╔══
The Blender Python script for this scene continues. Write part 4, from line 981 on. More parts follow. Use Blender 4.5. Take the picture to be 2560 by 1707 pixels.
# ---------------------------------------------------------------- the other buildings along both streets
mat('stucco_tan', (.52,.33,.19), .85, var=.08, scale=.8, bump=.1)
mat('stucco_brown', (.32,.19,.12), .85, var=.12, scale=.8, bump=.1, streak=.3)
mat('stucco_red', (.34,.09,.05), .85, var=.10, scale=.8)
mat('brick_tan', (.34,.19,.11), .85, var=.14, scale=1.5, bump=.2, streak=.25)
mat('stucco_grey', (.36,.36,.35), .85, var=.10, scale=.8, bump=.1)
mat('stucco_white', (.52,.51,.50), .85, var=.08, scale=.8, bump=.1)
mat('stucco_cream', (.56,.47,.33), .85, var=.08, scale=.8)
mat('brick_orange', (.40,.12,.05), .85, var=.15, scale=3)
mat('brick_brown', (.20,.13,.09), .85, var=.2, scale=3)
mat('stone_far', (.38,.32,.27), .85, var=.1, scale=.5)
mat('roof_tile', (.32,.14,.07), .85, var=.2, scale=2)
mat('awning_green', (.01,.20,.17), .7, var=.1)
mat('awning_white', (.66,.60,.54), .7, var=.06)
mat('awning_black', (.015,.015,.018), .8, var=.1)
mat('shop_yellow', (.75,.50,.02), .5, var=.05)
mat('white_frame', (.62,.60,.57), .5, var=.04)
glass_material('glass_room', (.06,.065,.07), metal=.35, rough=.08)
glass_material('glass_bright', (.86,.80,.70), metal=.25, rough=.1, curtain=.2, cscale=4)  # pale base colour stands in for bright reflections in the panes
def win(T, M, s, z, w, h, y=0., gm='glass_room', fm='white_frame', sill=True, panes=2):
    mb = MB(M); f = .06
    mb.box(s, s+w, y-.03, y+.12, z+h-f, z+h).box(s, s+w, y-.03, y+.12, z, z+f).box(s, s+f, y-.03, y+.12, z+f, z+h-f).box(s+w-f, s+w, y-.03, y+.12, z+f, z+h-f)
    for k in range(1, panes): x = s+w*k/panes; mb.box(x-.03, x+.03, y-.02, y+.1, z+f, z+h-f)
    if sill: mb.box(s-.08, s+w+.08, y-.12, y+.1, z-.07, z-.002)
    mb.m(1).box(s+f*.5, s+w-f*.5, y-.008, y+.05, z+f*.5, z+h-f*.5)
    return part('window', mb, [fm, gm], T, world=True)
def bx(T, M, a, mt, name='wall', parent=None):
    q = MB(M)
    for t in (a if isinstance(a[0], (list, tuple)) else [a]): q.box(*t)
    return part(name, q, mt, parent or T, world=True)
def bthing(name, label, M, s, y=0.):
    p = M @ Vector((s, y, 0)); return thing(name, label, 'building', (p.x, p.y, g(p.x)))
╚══
Requirements:
Exactly reproduce every line of the data above.

Correct result:
The Blender Python script for this scene continues. Write part 4, from line 981 on. More parts follow. Use Blender 4.5. Take the picture to be 2560 by 1707 pixels.
# ---------------------------------------------------------------- the other buildings along both streets
mat('stucco_tan', (.52,.33,.19), .85, var=.08, scale=.8, bump=.1)
mat('stucco_brown', (.32,.19,.12), .85, var=.12, scale=.8, bump=.1, streak=.3)
mat('stucco_red', (.34,.09,.05), .85, var=.10, scale=.8)
mat('brick_tan', (.34,.19,.11), .85, var=.14, scale=1.5, bump=.2, streak=.25)
mat('stucco_grey', (.36,.36,.35), .85, var=.10, scale=.8, bump=.1)
mat('stucco_white', (.52,.51,.50), .85, var=.08, scale=.8, bump=.1)
mat('stucco_cream', (.56,.47,.33), .85, var=.08, scale=.8)
mat('brick_orange', (.40,.12,.05), .85, var=.15, scale=3)
mat('brick_brown', (.20,.13,.09), .85, var=.2, scale=3)
mat('stone_far', (.38,.32,.27), .85, var=.1, scale=.5)
mat('roof_tile', (.32,.14,.07), .85, var=.2, scale=2)
mat('awning_green', (.01,.20,.17), .7, var=.1)
mat('awning_white', (.66,.60,.54), .7, var=.06)
mat('awning_black', (.015,.015,.018), .8, var=.1)
mat('shop_yellow', (.75,.50,.02), .5, var=.05)
mat('white_frame', (.62,.60,.57), .5, var=.04)
glass_material('glass_room', (.06,.065,.07), metal=.35, rough=.08)
glass_material('glass_bright', (.86,.80,.70), metal=.25, rough=.1, curtain=.2, cscale=4)  # pale base colour stands in for bright reflections in the panes
def win(T, M, s, z, w, h, y=0., gm='glass_room', fm='white_frame', sill=True, panes=2):
    mb = MB(M); f = .06
    mb.box(s, s+w, y-.03, y+.12, z+h-f, z+h).box(s, s+w, y-.03, y+.12, z, z+f).box(s, s+f, y-.03, y+.12, z+f, z+h-f).box(s+w-f, s+w, y-.03, y+.12, z+f, z+h-f)
    for k in range(1, panes): x = s+w*k/panes; mb.box(x-.03, x+.03, y-.02, y+.1, z+f, z+h-f)
    if sill: mb.box(s-.08, s+w+.08, y-.12, y+.1, z-.07, z-.002)
    mb.m(1).box(s+f*.5, s+w-f*.5, y-.008, y+.05, z+f*.5, z+h-f*.5)
    return part('window', mb, [fm, gm], T, world=True)
def bx(T, M, a, mt, name='wall', parent=None):
    q = MB(M)
    for t in (a if isinstance(a[0], (list, tuple)) else [a]): q.box(*t)
    return part(name, q, mt, parent or T, world=True)
def bthing(name, label, M, s, y=0.):
    p = M @ Vector((s, y, 0)); return thing(name, label, 'building', (p.x, p.y, g(p.x)))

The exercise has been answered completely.